As my youngest brother is approaching his teenage years in the blink of an eye, I wanted to find time to make him feel loved and special. As a celebration of his birthday and big exam this year, we finally had the chance to spend nearly an entire day with each other. We started off by heading to Wild Wild Wet, followed by dinner, and ended the day snuggled tight to watch a movie. Oh how I realized that oftentimes, we buy into the belief that money can buy happiness. But throughout my day with my brother, the Lord reminded me through him of just how it's the little things that matter. There were countless times when he would ask me to go on the lazy river with him instead of the exhilarating slides solely because he wanted to chat with me. Many of you probably recall that I didn't pass my PSLE and had to retake the exam. With my youngest brother in the same boat as me, I choose thanksgiving for I realize that God has given me yet another chance to invest in his life, whether it's bringing him out for a treat, helping him with his homework, or even just the promise I had to him that I didn't get to fulfill of sending him for his exams, oh God, please humble me and put me in a heart posture that desires to invest in my brother's life. I love him so much!
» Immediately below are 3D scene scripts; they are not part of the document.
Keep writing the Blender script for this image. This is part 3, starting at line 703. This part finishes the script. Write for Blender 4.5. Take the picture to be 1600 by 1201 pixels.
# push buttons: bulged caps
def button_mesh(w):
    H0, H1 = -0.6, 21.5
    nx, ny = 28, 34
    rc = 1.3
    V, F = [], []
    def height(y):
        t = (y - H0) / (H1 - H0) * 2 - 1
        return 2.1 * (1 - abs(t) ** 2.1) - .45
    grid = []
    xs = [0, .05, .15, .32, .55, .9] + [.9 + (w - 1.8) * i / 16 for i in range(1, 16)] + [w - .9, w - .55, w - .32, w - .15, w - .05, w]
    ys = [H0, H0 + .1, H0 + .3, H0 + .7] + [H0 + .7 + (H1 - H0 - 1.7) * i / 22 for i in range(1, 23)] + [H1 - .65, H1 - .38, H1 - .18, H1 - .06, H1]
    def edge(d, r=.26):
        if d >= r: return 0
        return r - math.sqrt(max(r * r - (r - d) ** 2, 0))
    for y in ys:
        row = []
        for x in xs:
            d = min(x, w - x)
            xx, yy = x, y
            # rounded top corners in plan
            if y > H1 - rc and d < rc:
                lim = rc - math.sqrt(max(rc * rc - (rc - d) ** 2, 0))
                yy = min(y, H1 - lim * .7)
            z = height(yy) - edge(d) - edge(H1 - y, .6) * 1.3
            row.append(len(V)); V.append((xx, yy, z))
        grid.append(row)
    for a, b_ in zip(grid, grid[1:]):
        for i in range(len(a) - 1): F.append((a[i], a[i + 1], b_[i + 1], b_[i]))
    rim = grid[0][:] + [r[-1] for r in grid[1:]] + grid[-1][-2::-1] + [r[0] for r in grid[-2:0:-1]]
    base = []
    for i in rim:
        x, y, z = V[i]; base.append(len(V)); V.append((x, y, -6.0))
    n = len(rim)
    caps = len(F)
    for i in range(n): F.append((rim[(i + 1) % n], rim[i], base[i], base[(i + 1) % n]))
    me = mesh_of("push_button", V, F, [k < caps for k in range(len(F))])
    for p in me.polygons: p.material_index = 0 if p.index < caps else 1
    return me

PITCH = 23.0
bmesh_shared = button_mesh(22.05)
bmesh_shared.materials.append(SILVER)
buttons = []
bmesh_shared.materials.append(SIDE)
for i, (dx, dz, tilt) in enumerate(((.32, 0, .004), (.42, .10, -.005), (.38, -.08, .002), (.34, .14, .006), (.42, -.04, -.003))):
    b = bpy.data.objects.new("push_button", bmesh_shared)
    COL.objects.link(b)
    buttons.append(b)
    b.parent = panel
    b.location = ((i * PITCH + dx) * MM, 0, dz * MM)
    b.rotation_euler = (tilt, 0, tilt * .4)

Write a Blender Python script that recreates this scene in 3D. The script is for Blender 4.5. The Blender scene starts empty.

One of the sweetest moments I will always treasure during my college years were the times when I got to gather with a few brothers and sisters to sing praises to the Lord and pray for the school/one another in an intimate setting. These moments never fail to remind me of the beauty of community, as well as how God doesn't require us to come to him with special talents or an elaborate setup (e.g. a physical church). Rather, coming before the throne of grace with our brokenness and dependence on Him brings Him delight, honour, and glory. I'm so grateful for these people that He has placed in my life who truly desire the Lord more than anything this world can offer. May we seek to make Him known no matter where we go!
Partner Me In Prayer
- I hesitated to share this here, but realizing that I am surrounded by fellow co-workers who are praying for me, I would appreciate prayers on this aspect too. Recently, I learned that one of my students, for lack of a better word, has a crush on me. Initially, I dismissed the thought when his classmates told me the piece of news. However, as time passed, I noticed that he would seek every opportunity to get to know me better. Please don't get me wrong, he is a very sweet and hardworking student. But being someone who's easily emotionally affected, I definitely want to set my boundaries as a teacher. Would you please pray that I will pursue discernment, and ultimately use this opportunity to allow him to see me as someone that he can trust, someone that he can see Jesus in. I pray that I will find the chance to share the Gospel with him, especially since I learned that he attends a prosperity gospel church.
- I was on a SPED teacher training course in the last week of this month with one of my colleagues. She's really more of a friend to me and I thank God for the chance to spend so much quality time with one another, which we usually don't get to at school. I thank God for the opportunity to reconnect with her on a deeper level since our last meetup when I first joined this school. Please pray that I will continue to cultivate a heart posture of genuine care and interest in her life. I was reminded that people can tell if you're trying to push an agenda on them. Pray that I will earnestly desire to take interest in her life, and continue to find opportunities to share the Gospel with her.